Kitchi Gammi Park & Congdon Boulevard

The Lester River Bridge, designed by Morell & Nichols, shown in a postcard made between 1925 and 1939. (Image: Zenith City press)

A little over three years after Chester’s death, in March 1920, Clara felt that the time had arrived. Speaking on behalf of the estate, she offered to pay up to $125,000 for half the cost of the five-mile portion of the road that was within city limits—provided the entire boulevard was improved and paved. After the St. Louis County Board of Commissioners agreed to build the road from the city limits to the Lake County line, construction moved forward, with the cost shared equally by the Congdon family, the county, and the city.

Morell & Nichols were hired to design the parkway’s landscaping. Construction of the concrete-paved road from the Lester River to the Knife River, already called Congdon Boulevard, took place between 1923 and 1925.

During this same period Minnesota politicians were developing State Highway 1, which would span the state from the Iowa border south of Albert Lea to the Canadian border at Pigeon River. Congdon Boulevard became a link in this new state highway—as well as a link to the city’s parkway system—and in the 1920s state tourism actually referred to the road by the name Congdon gave it: the Lake Superior International Highway. While the full measure of Congdon’s investment in this highway has never been detailed, in 1933 Park Superintendent F. Rodney Paine outlined his calculations of Chester Congdon’s gift:

Mr. Chester A. Congdon…made a gift to the City of inestimable value—probably the greatest park asset Duluth has next to the Rogers Boulevard [Skyline Parkway]. Mr. Congdon authorized the city to acquire, and he paid for, the right of way for what is now Highway No. 1, from Lester Park to the Lake County line. In this was included the land between the road and the lake wherever the distance was less than about four hundred feet. This preserved two hundred thirty acres and 8.8 miles of lake frontage forever for the enjoyment of the people of Duluth, of the State, and of the country.

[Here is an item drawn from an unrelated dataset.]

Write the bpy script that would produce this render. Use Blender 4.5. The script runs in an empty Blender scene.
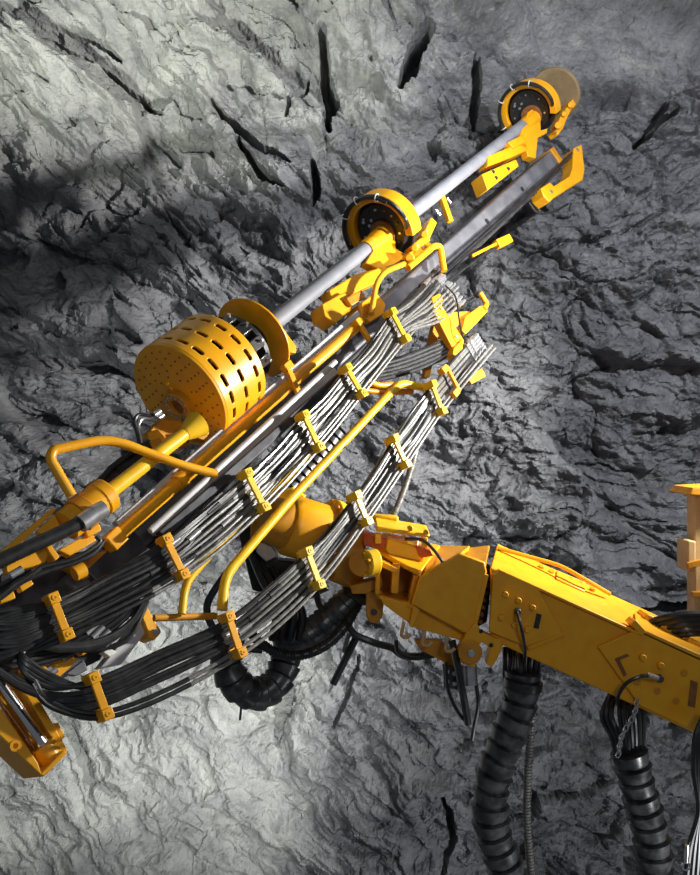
import bpy, bmesh, math, random
import numpy as np
from mathutils import Vector as V
random.seed(7)
PI = math.pi
COL = bpy.context.scene.collection
FPX = 850.0
CAM = V((0, 0, 2.5))

# ------------------------------------------------------------------ places
def P(x, y, d):                      # a pixel and its distance ahead -> a point of the place
    return V(((x-350)/FPX*d, d, 2.5-(y-437.5)/FPX*d))
A = V((650, 850, 683.5)).normalized()          # drilling axis
O = P(268, 327, 6.1)
_d = (O-CAM).normalized()
N = (-_d+_d.dot(A)*A).normalized()             # feed's near side
U = N.cross(A)
if U.z < 0: U = -U
def F(x, y, v):                      # point on the feed's layer v
    r = P(x, y, 1)-CAM; q = O+N*v
    return CAM+r*((q-CAM).dot(N)/r.dot(N))
def S(s, u, v): return O+A*s+U*u+N*v
def su(p): return (p-O).dot(A), (p-O).dot(U)

# ------------------------------------------------------------------ materials
def nodes(name):
    m = bpy.data.materials.new(name); m.use_nodes = True
    nt = m.node_tree; b = nt.nodes['Principled BSDF']
    return m, nt, b
def mat(name, c1, c2=None, rough=.45, metal=0, scale=12, bump=0, spec=.5, lo=.4, hi=.65):
    m, nt, b = nodes(name); c2 = c2 or c1
    tc = nt.nodes.new('ShaderNodeTexCoord'); n = nt.nodes.new('ShaderNodeTexNoise')
    n.inputs['Scale'].default_value = scale; n.inputs['Detail'].default_value = 6
    nt.links.new(tc.outputs['Object'], n.inputs['Vector'])
    r = nt.nodes.new('ShaderNodeValToRGB')
    r.color_ramp.elements[0].position = lo; r.color_ramp.elements[1].position = hi
    r.color_ramp.elements[0].color = (*c1, 1); r.color_ramp.elements[1].color = (*c2, 1)
    nt.links.new(n.outputs['Fac'], r.inputs['Fac']); nt.links.new(r.outputs['Color'], b.inputs['Base Color'])
    b.inputs['Roughness'].default_value = rough; b.inputs['Metallic'].default_value = metal
    b.inputs['Specular IOR Level'].default_value = spec
    if bump:
        bp = nt.nodes.new('ShaderNodeBump'); bp.inputs['Strength'].default_value = bump; bp.inputs['Distance'].default_value = .01
        nt.links.new(n.outputs['Fac'], bp.inputs['Height']); nt.links.new(bp.outputs['Normal'], b.inputs['Normal'])
    return m
M = dict(
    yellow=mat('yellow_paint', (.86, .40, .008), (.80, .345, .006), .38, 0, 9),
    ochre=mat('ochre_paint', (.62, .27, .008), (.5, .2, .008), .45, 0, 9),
    lemon=mat('lemon_paint', (.9, .56, .02), (.85, .47, .012), .35, 0, 9),
    red=mat('orange_red_paint', (.62, .12, .015), (.52, .09, .012), .4, 0, 9),
    rubber=mat('black_rubber', (.012, .012, .0125), (.028, .028, .029), .32, 0, 25, spec=.6),
    sleeve=mat('sleeve_rubber', (.022, .022, .024), (.085, .086, .088), .32, 0, 14, .25, .6),
    black=mat('black_metal', (.01, .01, .01), (.02, .02, .02), .5, 0, 20),
    pipe=mat('grey_pipe', (.14, .135, .124), (.25, .24, .22), .42, .2, 40),
    rod=mat('rod_steel', (.2, .205, .23), (.25, .255, .28), .6, .05, 6),
    alum=mat('beam_aluminium', (.13, .13, .145), (.2, .2, .215), .45, .4, 5),
    dark=mat('dark_steel', (.05, .05, .055), (.10, .10, .11), .4, .5, 8),
    chrome=mat('chrome', (.75, .75, .77), (.82, .82, .84), .14, 1, 8),
    zinc=mat('zinc_fitting', (.55, .55, .55), (.68, .68, .68), .3, .8, 30),
    pale=mat('pale_rail', (.5, .5, .51), (.6, .6, .6), .4, 0, 8),
    white=mat('white_plastic', (.8, .8, .76), None, .5),
    brown=mat('brown_rubber', (.23, .16, .08), (.28, .2, .1), .6, 0, 10),
    rust=mat('rusty_steel', (.22, .08, .025), (.32, .14, .04), .6, .2, 20),
    tan=mat('tan_paint', (.62, .42, .2), (.55, .36, .16), .45, 0, 9),
)
def rock_material(name, light):
    m, nt, b = nodes(name)
    L = nt.links.new
    tc = nt.nodes.new('ShaderNodeTexCoord')
    at = nt.nodes.new('ShaderNodeAttribute'); at.attribute_name = 'mineral'
    n1 = nt.nodes.new('ShaderNodeTexNoise'); n1.inputs['Scale'].default_value = 3.2; n1.inputs['Detail'].default_value = 10; n1.inputs['Roughness'].default_value = .68
    L(tc.outputs['Object'], n1.inputs['Vector'])
    ad = nt.nodes.new('ShaderNodeMath'); ad.operation = 'MULTIPLY_ADD'; ad.inputs[1].default_value = .8
    L(n1.outputs['Fac'], ad.inputs[0]); L(at.outputs['Fac'], ad.inputs[2])
    r = nt.nodes.new('ShaderNodeValToRGB'); e = r.color_ramp.elements
    e[0].position = .25; e[0].color = (.085, .086, .094, 1)
    e[1].position = 1.15 if False else 1.0; e[1].color = (.56, .56, .515, 1)
    x = e.new(.5); x.color = (.19, .192, .202, 1)
    x = e.new(.72); x.color = (.33, .335, .322, 1)
    L(ad.outputs[0], r.inputs['Fac'])
    L(r.outputs['Color'], b.inputs['Base Color'])
    b.inputs['Roughness'].default_value = .55; b.inputs['Specular IOR Level'].default_value = .45
    n2 = nt.nodes.new('ShaderNodeTexNoise'); n2.inputs['Scale'].default_value = 16; n2.inputs['Detail'].default_value = 8; n2.inputs['Roughness'].default_value = .65
    L(tc.outputs['Object'], n2.inputs['Vector'])
    bp = nt.nodes.new('ShaderNodeBump'); bp.inputs['Strength'].default_value = .9; bp.inputs['Distance'].default_value = .035
    L(n2.outputs['Fac'], bp.inputs['Height'])
    L(bp.outputs['Normal'], b.inputs['Normal'])
    return m
ROCK = rock_material('schist_rock', False)

# ------------------------------------------------------------------ mesh builder
class MB:
    def __init__(s): s.v = []; s.f = []
    def add(s, vs, fs):
        k = len(s.v); s.v += [V(p) for p in vs]; s.f += [tuple(i+k for i in f) for f in fs]; return s
    def box(s, c, ex, ey, ez):           # centre and three half-extent vectors
        vs = [c+ex*i+ey*j+ez*k for i in (-1, 1) for j in (-1, 1) for k in (-1, 1)]
        return s.add(vs, [(0, 1, 3, 2), (4, 6, 7, 5), (0, 4, 5, 1), (2, 3, 7, 6), (0, 2, 6, 4), (1, 5, 7, 3)])
    def bar(s, a, b, w, t, n):           # bar of width w and thickness t along normal n
        e = (b-a); l = e.length; e = e/l; n = (n-e*n.dot(e)).normalized(); q = e.cross(n)
        return s.box((a+b)/2, e*l/2, q*w/2, n*t/2)
    def plate(s, pts, ext):              # polygon extruded by vector ext
        n = len(pts); vs = [V(p) for p in pts]+[V(p)+ext for p in pts]
        fs = [tuple(range(n)), tuple(range(2*n-1, n-1, -1))]
        fs += [(i, i+n, (i+1) % n+n, (i+1) % n) for i in range(n)]
        return s.add(vs, fs)
    def cyl(s, a, b, r0, r1=None, n=20):
        return s.tube([a, b], r0, n, False, r1)
    def tube(s, pts, r, n=8, smooth=True, r1=None, per=8):
        pts = [V(p) for p in pts]
        if smooth and len(pts) > 2: pts = spline(pts, per)
        m = len(pts); k = len(s.v); up = None; prev = None
        rr = r if callable(r) else (lambda t: r+((r1 if r1 is not None else r)-r)*t)
        for i, p in enumerate(pts):
            t = (pts[min(i+1, m-1)]-pts[max(i-1, 0)]).normalized()
            if up is None:
                up = t.orthogonal().normalized()
            else:
                up = (up-t*up.dot(t)); up = up.normalized() if up.length > 1e-6 else t.orthogonal().normalized()
            w = t.cross(up); R = rr(i/(m-1))
            for j in range(n):
                an = 2*PI*j/n; s.v.append(p+up*(R*math.cos(an))+w*(R*math.sin(an)))
        for i in range(m-1):
            for j in range(n):
                s.f.append((k+i*n+j, k+i*n+(j+1) % n, k+(i+1)*n+(j+1) % n, k+(i+1)*n+j))
        s.f.append(tuple(k+j for j in range(n-1, -1, -1))); s.f.append(tuple(k+(m-1)*n+j for j in range(n)))
        return s
    def lathe(s, c, ax, e1, prof, a0=0, a1=2*PI, n=40):      # closed profile (s, r) swept around ax
        e2 = ax.cross(e1); k = len(s.v); full = abs(a1-a0-2*PI) < 1e-6; m = len(prof)
        cnt = n if full else n+1
        for i in range(cnt):
            t = a0+(a1-a0)*i/n; d = e1*math.cos(t)+e2*math.sin(t)
            for (h, r) in prof: s.v.append(c+ax*h+d*r)
        for i in range(n):
            i2 = (i+1) % cnt
            for j in range(m):
                j2 = (j+1) % m
                s.f.append((k+i*m+j, k+i2*m+j, k+i2*m+j2, k+i*m+j2))
        if not full:
            s.f.append(tuple(k+j for j in range(m))); s.f.append(tuple(k+n*m+j for j in range(m-1, -1, -1)))
        return s
    def build(s, name, m, parent=None, bevel=0, angle=40, solid=0):
        org = V(parent['_o']) if parent is not None else V((0, 0, 0))
        if parent is None and s.v:
            org = V((sum(p.x for p in s.v)/len(s.v), sum(p.y for p in s.v)/len(s.v), min(p.z for p in s.v)))
        me = bpy.data.meshes.new(name); me.from_pydata([p-org for p in s.v], [], s.f)
        bm = bmesh.new(); bm.from_mesh(me)
        bmesh.ops.remove_doubles(bm, verts=bm.verts, dist=1e-5)
        bmesh.ops.recalc_face_normals(bm, faces=bm.faces); bm.to_mesh(me); bm.free()
        me.materials.append(M[m] if isinstance(m, str) else m)
        me.polygons.foreach_set('use_smooth', [True]*len(me.polygons))
        me.set_sharp_from_angle(angle=math.radians(angle))
        o = bpy.data.objects.new(name, me); COL.objects.link(o); o['_o'] = tuple(org)
        if parent is not None: o.parent = parent
        else: o.location = org
        if solid:
            q = o.modifiers.new('thick', 'SOLIDIFY'); q.thickness = solid; q.offset = 0
        if bevel:
            q = o.modifiers.new('bevel', 'BEVEL'); q.width = bevel; q.segments = 2; q.limit_method = 'ANGLE'; q.angle_limit = math.radians(50)
        return o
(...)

The bridge over the Lester River was built between 1924 and 1925 on land acquired from the U.S. Fish Hatchery. As with the boulevard, the Congdon family, the county, and the city shared the construction costs. Morell & Nichols were hired to design the bridge; they received help from Duluth city engineers William H. Cruikshank and John Wilson as well as the Minneapolis architectural firm of Tyrie & Chapman. The bridge was built by Duluth contractor C. R. McLean, whose firm constructed the road through Jay Cooke State Park the following year. In January 1926 the Duluth News Tribune called the bridge a “Work of Art” and went on to describe it:

The bridge is constructed of reinforced concrete faced with native stone carefully selected both as to color and texture. The trimmings are of granite from Rockville, Minn. The lanterns and lantern supports are of special design to harmonize with the delicate yet substantial lines of the bridge. The lanterns are painted to conform with the granite trimmings, while the glass was specially rolled and burned to give the diffusion of light and shade desired, Mr. Nichols of Morell and Nichols giving much of his personal attention to this small but important detail.

The dedication ceremony for both Highway 1 and Congdon Boulevard—each recently completed—took place on the bridge simultaneously in September 1925. Organized by the Duluth Automobile Club, the event kicked off with a parade from central Duluth to the bridge with the U.S. Naval Reserve Band leading the way. Mayor Sam Snively gave a speech, as did his predecessor Judge C. R. Magney, and County Commissioner W. H. Tischer, whose family had once owned the land that became Congdon Park and the Glensheen estate. The Congdon family was represented by Edward Congdon, Chester and Clara’s second-oldest son.

The Lester River Bridge was placed on the National Register of Historic Places in 2002. According to the International Concrete Repair Institute, in 2011 the bridge was “selected as one of twenty-four Minnesota bridges to receive a higher level of maintenance and preservation due to its historical significance.” In 2013 it underwent a major rehabilitation as its integrity had been undermined by decades of exposure to deicing chemicals, which had corroded the bridge’s steel reinforcement. Contractor PCI Roads of St. Michael, Minnesota, completed all repairs “to replicate the original historic appearance of the bridge”—right down to the ornamental lanterns Arthur Nichols had designed so carefully.